▸ EXERCISE DESCRIPTION: Reproduce the top of the data verbatim, through and including the line that contains "S.camera = camo".

-------- RECORD LIST --------

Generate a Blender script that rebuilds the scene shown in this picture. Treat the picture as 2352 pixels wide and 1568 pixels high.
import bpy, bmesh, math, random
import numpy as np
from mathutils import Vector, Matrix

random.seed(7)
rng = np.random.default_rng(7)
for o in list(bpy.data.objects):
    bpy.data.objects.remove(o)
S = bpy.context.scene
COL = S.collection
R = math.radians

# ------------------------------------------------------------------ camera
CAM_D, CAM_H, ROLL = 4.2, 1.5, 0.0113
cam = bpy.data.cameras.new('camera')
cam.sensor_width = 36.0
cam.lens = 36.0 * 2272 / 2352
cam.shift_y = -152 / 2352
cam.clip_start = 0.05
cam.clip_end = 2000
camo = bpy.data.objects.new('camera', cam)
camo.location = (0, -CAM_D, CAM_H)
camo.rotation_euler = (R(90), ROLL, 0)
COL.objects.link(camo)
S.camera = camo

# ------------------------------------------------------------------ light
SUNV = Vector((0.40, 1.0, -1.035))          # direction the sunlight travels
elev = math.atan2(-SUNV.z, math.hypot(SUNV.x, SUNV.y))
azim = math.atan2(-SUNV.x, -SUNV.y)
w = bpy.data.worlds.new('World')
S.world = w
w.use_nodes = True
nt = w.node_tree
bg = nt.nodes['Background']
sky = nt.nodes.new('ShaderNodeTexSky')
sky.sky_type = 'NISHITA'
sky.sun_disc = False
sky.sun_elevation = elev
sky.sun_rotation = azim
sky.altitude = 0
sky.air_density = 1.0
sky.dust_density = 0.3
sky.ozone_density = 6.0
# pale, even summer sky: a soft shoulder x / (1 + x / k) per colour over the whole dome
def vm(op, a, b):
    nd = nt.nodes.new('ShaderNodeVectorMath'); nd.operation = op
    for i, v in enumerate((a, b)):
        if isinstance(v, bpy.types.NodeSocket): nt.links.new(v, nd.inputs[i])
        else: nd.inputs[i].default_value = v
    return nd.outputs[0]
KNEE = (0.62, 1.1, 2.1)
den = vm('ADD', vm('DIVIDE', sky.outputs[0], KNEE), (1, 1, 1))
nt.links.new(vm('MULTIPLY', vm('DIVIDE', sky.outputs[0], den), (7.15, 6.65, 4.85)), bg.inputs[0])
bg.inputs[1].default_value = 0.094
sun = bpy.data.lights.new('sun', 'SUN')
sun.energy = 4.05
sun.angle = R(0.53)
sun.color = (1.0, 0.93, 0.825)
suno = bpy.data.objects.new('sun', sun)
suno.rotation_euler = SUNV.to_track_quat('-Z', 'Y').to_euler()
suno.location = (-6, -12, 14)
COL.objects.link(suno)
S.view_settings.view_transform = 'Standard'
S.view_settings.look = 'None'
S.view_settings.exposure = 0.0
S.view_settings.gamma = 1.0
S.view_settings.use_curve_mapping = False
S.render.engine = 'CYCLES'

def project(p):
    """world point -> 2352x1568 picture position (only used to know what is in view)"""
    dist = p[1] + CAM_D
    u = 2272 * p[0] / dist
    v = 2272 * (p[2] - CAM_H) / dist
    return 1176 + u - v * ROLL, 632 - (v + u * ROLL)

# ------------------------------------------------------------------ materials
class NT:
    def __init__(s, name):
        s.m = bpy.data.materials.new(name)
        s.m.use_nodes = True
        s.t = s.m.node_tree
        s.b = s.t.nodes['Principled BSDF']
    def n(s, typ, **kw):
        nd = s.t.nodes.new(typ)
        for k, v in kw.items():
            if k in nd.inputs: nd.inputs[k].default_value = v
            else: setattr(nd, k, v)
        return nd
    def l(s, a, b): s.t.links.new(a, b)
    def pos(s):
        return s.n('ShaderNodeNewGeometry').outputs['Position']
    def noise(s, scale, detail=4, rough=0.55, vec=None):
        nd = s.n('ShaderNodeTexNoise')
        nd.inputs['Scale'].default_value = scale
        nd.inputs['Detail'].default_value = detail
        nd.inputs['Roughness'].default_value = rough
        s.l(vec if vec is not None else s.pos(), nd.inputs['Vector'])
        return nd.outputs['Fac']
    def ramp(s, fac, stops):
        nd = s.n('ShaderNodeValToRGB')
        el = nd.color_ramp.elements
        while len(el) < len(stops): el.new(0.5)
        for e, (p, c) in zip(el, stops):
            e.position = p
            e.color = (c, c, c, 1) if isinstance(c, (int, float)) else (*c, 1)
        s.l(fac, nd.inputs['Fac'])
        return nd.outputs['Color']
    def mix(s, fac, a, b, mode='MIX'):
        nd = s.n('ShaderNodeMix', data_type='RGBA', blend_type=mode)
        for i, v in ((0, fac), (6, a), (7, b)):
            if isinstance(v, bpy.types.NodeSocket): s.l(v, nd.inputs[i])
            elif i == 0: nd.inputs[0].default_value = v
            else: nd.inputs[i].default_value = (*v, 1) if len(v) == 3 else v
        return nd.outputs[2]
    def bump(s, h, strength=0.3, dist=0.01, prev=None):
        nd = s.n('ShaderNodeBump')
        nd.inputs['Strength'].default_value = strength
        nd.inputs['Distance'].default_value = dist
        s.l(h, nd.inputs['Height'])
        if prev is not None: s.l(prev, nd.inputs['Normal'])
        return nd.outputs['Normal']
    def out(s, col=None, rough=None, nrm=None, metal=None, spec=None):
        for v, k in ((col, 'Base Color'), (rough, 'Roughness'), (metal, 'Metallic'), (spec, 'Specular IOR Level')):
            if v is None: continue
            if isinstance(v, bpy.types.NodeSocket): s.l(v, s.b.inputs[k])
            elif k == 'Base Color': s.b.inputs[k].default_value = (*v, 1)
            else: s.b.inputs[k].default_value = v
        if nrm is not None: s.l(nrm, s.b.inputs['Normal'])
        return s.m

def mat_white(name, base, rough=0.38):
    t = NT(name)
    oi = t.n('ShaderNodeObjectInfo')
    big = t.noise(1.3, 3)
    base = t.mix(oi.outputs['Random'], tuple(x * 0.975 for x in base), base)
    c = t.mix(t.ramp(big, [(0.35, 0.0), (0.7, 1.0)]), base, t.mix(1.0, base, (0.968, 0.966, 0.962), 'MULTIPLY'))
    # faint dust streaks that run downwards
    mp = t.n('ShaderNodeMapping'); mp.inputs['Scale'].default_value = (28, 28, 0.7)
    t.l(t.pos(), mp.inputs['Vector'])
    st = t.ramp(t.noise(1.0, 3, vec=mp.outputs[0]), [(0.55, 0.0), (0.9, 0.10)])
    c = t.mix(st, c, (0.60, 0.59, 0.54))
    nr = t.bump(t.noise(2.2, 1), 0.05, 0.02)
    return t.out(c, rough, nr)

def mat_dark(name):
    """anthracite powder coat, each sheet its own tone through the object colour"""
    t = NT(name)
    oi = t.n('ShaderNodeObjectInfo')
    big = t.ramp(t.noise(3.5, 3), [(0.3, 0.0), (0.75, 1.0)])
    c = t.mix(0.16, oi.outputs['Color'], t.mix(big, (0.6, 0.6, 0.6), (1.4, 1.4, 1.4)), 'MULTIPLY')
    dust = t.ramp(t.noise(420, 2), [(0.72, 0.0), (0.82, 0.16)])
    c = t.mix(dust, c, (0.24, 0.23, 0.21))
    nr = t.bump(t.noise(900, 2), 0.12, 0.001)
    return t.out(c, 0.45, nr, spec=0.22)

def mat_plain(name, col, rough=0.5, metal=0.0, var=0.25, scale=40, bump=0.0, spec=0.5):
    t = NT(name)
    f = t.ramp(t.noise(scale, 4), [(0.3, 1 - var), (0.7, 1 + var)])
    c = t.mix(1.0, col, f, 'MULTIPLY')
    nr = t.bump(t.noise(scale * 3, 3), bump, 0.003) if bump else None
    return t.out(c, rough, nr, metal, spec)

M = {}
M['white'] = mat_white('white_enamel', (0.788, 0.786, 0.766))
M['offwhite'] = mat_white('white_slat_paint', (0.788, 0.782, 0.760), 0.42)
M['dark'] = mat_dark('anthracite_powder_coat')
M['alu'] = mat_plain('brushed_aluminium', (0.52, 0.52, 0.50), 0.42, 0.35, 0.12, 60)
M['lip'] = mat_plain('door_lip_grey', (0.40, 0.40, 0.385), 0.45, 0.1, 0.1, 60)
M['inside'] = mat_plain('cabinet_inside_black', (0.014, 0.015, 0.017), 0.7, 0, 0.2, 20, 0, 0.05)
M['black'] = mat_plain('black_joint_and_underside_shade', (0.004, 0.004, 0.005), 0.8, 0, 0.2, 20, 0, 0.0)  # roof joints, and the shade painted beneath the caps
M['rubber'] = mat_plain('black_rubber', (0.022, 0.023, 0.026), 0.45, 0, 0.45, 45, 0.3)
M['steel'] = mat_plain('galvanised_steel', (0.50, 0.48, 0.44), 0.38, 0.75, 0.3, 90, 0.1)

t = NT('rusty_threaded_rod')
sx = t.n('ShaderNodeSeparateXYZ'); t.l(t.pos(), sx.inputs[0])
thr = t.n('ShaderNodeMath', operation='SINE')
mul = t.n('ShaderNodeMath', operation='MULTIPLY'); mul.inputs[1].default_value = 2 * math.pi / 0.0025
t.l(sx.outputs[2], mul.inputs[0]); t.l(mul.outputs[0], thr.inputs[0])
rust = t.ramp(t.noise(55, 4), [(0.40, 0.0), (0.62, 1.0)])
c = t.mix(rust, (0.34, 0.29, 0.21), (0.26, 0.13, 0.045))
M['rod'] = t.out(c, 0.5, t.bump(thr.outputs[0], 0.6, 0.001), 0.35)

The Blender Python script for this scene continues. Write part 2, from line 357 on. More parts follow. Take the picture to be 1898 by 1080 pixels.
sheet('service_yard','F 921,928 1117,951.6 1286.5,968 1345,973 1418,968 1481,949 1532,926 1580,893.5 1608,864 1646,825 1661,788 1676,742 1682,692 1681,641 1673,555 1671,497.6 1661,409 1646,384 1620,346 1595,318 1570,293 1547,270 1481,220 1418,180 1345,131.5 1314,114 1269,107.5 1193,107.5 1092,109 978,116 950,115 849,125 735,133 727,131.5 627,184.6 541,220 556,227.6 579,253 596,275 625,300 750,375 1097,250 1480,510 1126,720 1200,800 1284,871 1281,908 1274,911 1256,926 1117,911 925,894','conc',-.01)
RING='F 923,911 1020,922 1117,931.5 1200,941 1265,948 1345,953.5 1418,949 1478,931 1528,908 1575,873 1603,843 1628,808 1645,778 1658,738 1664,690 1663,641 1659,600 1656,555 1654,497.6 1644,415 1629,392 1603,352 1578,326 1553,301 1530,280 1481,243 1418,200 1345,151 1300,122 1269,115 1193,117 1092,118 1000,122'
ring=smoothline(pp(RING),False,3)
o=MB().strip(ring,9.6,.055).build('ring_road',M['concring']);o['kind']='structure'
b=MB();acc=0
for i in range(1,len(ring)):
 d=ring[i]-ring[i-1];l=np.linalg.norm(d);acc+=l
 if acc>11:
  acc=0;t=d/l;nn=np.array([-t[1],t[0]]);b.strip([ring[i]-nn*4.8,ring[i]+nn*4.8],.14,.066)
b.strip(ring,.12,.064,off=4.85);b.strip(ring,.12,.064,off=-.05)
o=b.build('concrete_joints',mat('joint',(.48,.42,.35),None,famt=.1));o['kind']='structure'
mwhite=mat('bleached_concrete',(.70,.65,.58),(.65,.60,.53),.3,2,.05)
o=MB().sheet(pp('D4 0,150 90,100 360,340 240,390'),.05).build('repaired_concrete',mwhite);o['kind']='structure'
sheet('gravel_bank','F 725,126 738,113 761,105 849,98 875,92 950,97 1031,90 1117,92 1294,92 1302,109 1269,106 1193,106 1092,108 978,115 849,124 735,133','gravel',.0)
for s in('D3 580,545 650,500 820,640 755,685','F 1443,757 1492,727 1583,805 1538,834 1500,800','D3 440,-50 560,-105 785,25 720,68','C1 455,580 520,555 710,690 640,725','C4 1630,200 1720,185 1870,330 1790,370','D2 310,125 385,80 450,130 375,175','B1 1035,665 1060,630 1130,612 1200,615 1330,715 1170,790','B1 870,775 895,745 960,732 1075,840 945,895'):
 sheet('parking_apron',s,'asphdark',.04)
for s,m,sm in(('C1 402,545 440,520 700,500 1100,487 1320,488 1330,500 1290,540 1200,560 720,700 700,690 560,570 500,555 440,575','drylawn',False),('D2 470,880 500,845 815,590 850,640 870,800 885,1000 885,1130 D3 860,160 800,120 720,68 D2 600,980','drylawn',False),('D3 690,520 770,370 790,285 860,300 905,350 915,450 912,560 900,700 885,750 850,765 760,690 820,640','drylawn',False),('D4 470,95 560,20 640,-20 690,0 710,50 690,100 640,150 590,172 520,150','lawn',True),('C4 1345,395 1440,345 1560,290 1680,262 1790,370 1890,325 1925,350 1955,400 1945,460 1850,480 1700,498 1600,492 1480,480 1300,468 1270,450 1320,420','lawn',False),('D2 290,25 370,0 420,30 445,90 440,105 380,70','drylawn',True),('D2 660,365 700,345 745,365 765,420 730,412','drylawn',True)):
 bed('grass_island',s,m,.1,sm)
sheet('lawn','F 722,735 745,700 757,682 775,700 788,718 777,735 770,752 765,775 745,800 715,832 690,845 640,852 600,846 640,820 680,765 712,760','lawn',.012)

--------

▸ TASK RESULT:
Generate a Blender script that rebuilds the scene shown in this picture. Treat the picture as 2352 pixels wide and 1568 pixels high.
import bpy, bmesh, math, random
import numpy as np
from mathutils import Vector, Matrix

random.seed(7)
rng = np.random.default_rng(7)
for o in list(bpy.data.objects):
    bpy.data.objects.remove(o)
S = bpy.context.scene
COL = S.collection
R = math.radians

# ------------------------------------------------------------------ camera
CAM_D, CAM_H, ROLL = 4.2, 1.5, 0.0113
cam = bpy.data.cameras.new('camera')
cam.sensor_width = 36.0
cam.lens = 36.0 * 2272 / 2352
cam.shift_y = -152 / 2352
cam.clip_start = 0.05
cam.clip_end = 2000
camo = bpy.data.objects.new('camera', cam)
camo.location = (0, -CAM_D, CAM_H)
camo.rotation_euler = (R(90), ROLL, 0)
COL.objects.link(camo)
S.camera = camo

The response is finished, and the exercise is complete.